What I like about these movies is that the plot always exists on a strict timeline (excepting Guantanamo Bay, which I haven’t seen). Like the first film, the entirety of the movie takes place over one night. It’s always a good idea to have strict rules and boundaries to follow within any film’s universe – especially for comedy. The jokes are grounded in a central location – New York – and the set pieces have to be somewhat organically related for continuity. All comedies should follow this template – or make it even stricter (a one room comedy would be something that hasn’t been dished out lately).

The jokes come fast and quick, and there are a few instances of meta-humour regarding the film’s 3D format. My favourite joke would have to be a twisted take on A Christmas Story‘s stuck tongue sequence, or Matrix joke with a coked up baby that’s funny, rather than dated. Oh, and Neil Patrick Harris makes another cameo that’s awfully creepy and yet somehow amazing.

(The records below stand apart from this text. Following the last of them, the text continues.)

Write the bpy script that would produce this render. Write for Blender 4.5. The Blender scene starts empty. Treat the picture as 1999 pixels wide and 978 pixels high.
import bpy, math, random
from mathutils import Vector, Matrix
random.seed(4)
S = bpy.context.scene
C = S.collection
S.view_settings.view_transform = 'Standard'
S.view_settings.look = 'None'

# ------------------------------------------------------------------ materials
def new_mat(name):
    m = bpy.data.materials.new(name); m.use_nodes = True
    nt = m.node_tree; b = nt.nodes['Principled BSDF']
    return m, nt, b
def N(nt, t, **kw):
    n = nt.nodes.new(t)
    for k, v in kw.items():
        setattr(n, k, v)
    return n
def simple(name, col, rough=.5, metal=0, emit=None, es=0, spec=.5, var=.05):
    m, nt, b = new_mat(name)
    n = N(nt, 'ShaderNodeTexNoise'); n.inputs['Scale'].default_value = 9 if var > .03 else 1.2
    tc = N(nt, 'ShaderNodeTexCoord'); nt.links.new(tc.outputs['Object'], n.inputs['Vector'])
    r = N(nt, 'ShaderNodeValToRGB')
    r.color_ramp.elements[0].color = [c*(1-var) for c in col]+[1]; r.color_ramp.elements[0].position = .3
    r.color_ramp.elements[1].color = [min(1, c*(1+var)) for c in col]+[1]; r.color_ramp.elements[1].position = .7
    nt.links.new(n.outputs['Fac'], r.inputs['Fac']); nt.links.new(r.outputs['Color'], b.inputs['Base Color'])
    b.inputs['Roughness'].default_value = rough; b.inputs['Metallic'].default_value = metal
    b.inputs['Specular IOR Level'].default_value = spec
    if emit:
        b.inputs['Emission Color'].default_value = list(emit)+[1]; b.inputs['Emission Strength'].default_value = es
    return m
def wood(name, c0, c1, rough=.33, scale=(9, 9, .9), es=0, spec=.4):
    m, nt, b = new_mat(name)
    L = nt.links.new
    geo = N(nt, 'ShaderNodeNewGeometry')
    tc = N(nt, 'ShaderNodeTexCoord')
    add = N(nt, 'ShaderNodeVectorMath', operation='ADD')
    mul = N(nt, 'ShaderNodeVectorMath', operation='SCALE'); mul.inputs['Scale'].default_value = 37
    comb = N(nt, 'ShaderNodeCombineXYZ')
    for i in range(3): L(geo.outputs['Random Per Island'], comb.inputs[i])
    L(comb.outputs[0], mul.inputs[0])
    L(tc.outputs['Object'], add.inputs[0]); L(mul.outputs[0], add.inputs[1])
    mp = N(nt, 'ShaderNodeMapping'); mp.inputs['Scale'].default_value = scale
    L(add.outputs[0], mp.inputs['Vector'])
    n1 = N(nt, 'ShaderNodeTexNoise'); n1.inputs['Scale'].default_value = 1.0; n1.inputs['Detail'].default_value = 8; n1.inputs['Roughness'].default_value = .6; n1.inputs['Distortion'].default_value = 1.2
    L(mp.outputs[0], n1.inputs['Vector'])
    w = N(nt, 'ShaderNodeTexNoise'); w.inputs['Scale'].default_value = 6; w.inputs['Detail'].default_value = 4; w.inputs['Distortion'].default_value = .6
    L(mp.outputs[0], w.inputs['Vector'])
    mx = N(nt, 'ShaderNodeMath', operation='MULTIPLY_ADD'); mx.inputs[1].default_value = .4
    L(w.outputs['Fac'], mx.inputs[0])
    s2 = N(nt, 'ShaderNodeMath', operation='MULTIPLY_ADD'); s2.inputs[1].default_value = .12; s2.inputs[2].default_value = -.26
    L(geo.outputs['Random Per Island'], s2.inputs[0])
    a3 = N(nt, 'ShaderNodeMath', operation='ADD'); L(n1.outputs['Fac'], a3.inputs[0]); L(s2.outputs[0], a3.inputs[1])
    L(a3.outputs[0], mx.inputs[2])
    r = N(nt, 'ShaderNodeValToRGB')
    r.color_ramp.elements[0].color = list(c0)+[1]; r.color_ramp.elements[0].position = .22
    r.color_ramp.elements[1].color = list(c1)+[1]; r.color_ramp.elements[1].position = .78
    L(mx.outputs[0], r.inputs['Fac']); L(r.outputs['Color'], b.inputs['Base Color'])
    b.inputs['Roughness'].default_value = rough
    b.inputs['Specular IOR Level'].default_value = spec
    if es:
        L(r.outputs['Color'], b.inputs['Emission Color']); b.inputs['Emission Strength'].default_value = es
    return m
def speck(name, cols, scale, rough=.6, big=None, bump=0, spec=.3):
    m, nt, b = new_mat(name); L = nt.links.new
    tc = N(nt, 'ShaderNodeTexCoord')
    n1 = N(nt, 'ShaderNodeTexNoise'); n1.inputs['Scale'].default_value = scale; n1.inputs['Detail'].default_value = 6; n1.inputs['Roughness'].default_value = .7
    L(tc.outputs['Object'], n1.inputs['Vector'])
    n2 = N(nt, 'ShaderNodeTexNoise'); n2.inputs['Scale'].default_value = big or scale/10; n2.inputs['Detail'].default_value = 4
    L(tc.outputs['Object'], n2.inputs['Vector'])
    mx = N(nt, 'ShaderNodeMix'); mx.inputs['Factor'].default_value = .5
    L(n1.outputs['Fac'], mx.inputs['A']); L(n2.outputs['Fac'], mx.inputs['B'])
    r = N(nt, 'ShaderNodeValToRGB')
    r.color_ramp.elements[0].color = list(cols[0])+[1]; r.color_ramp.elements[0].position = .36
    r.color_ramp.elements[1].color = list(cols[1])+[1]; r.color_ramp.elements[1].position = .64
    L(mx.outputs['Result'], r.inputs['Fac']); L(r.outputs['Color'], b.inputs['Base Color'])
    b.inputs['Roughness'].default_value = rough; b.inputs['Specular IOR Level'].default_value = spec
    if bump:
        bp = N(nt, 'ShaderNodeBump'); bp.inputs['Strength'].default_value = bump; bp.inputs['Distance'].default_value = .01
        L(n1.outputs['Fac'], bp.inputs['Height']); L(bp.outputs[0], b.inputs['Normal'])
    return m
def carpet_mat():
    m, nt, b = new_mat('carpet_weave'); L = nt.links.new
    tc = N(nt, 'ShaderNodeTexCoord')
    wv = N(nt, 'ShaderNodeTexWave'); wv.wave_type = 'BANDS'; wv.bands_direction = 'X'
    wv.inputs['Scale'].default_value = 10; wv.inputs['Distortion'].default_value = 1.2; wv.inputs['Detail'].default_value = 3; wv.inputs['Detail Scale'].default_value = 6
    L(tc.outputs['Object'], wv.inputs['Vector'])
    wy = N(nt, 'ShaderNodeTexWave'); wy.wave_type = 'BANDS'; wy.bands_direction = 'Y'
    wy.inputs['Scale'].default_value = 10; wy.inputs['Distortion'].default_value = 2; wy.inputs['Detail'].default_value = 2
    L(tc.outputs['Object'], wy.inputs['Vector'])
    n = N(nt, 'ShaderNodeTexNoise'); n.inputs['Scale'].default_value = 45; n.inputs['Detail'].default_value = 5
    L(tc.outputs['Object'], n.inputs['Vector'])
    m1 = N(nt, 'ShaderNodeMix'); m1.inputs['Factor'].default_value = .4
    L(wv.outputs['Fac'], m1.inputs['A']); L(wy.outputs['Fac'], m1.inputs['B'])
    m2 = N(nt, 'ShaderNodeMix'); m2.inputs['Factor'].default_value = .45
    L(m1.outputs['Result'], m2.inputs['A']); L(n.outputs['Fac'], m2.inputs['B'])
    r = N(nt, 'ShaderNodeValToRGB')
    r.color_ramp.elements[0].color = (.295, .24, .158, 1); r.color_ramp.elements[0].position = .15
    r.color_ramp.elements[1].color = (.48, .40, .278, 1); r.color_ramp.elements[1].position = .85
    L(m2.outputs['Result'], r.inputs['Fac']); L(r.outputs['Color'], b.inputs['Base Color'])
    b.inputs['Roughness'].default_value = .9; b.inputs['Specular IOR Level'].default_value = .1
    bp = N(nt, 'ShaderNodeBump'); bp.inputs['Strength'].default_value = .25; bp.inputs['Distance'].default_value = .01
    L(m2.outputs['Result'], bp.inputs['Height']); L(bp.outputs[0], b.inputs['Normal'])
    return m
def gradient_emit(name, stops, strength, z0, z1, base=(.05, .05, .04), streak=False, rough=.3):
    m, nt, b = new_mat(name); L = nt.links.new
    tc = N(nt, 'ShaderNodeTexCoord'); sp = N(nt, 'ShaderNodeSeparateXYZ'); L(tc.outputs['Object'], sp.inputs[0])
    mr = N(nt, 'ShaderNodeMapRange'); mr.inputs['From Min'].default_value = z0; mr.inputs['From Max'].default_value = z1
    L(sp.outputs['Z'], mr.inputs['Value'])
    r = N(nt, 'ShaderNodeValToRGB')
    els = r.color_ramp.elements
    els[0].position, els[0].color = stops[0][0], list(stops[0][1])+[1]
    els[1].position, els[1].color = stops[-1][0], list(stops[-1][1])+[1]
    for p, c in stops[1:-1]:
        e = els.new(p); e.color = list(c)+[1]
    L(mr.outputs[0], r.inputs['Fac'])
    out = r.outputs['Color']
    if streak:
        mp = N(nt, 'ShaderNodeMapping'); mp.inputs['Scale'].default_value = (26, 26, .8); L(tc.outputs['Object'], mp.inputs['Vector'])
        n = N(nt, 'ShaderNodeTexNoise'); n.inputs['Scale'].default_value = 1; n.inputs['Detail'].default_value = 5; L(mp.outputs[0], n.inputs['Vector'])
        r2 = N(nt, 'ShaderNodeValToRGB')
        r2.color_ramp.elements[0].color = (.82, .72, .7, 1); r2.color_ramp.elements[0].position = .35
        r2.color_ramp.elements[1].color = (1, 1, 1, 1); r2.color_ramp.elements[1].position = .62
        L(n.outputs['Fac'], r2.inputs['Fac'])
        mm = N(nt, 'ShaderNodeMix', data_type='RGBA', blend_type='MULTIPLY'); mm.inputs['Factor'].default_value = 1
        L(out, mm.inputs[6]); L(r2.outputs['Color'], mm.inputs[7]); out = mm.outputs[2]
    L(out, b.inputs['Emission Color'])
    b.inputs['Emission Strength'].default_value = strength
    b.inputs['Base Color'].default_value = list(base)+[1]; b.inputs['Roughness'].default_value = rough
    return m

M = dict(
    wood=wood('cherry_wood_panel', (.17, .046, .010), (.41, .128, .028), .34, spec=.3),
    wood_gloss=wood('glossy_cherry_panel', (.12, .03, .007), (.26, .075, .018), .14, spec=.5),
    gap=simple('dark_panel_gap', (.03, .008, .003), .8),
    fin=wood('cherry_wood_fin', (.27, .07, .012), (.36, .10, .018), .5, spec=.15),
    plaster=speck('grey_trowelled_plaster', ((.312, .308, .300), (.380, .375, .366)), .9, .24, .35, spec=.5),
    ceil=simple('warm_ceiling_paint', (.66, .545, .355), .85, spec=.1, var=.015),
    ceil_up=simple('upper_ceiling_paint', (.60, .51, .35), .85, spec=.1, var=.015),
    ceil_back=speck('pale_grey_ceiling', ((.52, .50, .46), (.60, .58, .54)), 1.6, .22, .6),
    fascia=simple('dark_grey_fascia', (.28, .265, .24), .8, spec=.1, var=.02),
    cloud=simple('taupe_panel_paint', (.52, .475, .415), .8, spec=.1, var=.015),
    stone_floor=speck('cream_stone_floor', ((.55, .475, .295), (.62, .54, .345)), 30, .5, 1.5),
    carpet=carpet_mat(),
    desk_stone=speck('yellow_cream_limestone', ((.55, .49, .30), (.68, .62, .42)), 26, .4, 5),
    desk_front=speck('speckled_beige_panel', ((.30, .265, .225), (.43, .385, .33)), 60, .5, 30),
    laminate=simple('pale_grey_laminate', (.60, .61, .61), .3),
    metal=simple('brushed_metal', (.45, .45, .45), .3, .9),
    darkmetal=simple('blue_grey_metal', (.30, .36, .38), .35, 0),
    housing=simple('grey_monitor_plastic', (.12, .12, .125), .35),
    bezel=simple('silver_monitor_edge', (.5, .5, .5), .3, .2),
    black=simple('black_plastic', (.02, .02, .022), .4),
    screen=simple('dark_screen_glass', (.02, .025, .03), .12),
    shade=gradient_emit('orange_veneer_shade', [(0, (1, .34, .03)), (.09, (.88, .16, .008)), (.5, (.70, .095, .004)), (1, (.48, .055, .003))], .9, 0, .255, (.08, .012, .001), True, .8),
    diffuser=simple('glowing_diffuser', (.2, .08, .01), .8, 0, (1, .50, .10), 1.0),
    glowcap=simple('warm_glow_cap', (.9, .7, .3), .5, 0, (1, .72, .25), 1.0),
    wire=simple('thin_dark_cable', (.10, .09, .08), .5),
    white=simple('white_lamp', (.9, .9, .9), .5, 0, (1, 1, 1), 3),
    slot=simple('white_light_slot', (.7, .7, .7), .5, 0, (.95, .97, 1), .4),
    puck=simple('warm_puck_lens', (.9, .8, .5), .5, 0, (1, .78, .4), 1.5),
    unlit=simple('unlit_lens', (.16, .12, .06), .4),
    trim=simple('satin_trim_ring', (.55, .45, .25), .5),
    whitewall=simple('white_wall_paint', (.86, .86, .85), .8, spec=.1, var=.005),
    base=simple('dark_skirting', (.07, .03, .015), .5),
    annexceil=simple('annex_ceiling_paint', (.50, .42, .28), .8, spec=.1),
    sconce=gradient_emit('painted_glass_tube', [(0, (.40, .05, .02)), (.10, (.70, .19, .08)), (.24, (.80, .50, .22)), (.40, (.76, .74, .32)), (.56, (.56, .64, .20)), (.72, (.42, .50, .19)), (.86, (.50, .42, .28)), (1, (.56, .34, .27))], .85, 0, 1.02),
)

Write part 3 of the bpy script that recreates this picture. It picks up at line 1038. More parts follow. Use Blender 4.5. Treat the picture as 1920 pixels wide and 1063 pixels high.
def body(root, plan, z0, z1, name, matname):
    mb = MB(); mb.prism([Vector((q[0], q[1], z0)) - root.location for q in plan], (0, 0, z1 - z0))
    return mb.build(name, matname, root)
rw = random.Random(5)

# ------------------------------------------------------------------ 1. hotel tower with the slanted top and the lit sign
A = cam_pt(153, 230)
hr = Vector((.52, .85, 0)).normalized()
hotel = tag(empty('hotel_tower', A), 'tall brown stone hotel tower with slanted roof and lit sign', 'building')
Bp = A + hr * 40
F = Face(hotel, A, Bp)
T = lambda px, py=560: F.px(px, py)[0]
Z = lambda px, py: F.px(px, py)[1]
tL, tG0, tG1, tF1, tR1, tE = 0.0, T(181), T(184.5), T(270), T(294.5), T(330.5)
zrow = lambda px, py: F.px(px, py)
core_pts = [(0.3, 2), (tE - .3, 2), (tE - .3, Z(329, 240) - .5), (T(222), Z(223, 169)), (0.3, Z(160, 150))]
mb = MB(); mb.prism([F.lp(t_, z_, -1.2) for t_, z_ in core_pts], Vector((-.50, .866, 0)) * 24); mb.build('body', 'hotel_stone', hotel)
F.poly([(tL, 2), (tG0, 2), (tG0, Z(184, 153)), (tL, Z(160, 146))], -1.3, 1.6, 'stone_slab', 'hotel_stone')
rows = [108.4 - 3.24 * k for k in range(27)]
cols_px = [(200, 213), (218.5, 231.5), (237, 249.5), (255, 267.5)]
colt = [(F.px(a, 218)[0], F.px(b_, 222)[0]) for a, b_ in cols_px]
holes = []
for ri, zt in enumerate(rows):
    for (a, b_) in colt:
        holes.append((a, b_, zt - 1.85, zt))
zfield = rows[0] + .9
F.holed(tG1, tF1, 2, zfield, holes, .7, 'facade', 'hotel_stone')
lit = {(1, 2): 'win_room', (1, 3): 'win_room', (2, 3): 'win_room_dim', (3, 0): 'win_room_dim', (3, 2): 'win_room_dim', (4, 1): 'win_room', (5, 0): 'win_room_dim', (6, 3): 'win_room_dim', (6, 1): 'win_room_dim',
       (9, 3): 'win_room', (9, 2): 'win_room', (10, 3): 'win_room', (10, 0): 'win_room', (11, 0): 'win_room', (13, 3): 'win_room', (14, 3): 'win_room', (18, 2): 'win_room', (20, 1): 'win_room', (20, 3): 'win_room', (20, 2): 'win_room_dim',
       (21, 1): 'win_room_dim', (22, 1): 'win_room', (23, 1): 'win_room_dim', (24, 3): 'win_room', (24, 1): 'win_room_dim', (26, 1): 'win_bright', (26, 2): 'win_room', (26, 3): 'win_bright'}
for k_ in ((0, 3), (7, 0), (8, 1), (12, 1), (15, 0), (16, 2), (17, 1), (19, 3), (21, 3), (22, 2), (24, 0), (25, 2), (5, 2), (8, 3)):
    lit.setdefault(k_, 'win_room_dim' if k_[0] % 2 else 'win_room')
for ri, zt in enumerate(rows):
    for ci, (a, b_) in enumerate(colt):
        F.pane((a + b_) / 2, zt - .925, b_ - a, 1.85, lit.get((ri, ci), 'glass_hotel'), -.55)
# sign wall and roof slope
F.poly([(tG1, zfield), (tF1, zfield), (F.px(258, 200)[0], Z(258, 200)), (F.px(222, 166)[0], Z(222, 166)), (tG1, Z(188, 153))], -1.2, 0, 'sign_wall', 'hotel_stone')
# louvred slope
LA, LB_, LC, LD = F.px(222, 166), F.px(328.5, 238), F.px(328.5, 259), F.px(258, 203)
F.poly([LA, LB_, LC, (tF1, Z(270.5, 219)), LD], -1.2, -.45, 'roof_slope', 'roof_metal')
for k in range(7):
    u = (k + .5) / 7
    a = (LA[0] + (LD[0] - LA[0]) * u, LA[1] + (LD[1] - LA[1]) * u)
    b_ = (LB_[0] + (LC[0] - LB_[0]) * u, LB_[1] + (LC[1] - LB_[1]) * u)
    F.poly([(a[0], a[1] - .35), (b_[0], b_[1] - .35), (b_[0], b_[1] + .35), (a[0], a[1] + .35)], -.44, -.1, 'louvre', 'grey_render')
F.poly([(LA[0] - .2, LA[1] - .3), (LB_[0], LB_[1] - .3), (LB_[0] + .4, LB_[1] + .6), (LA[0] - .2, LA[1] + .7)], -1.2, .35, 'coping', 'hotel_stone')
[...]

A Very Harold and Kumar 3D Christmas is funny. Very funny. It’s also has a surprising amount of heart and sentimentality to really earn the moniker of being a holiday movie – and it might just be worthy of being dusted off once a year to watch alongside A Christmas Story, Home Alone, and It’s a Wonderful Life – at least for a bit of counter-programming.

Grade: B

Sidenote: Amir Blumenfeld of College Humour plays a large role in the movie as Kumar’s new best friend. I really like him in the College Humour videos and website, but he just didn’t work for me in this movie. While Harold and Kumar are believable as characters (never have they been one-note stoners, the characters are just guys who incidentally like to get stoned) Amir’s character is flat – defined completely by his quest for sex, a character done countless times before.


One Response to A Very Harold and Kumar 3D Christmas

  1. Jew says:

    Despite myself being 100% Jewish, I absolutely loved your review and this movie. However, this should not have deserved a B. This should have deserved an A++.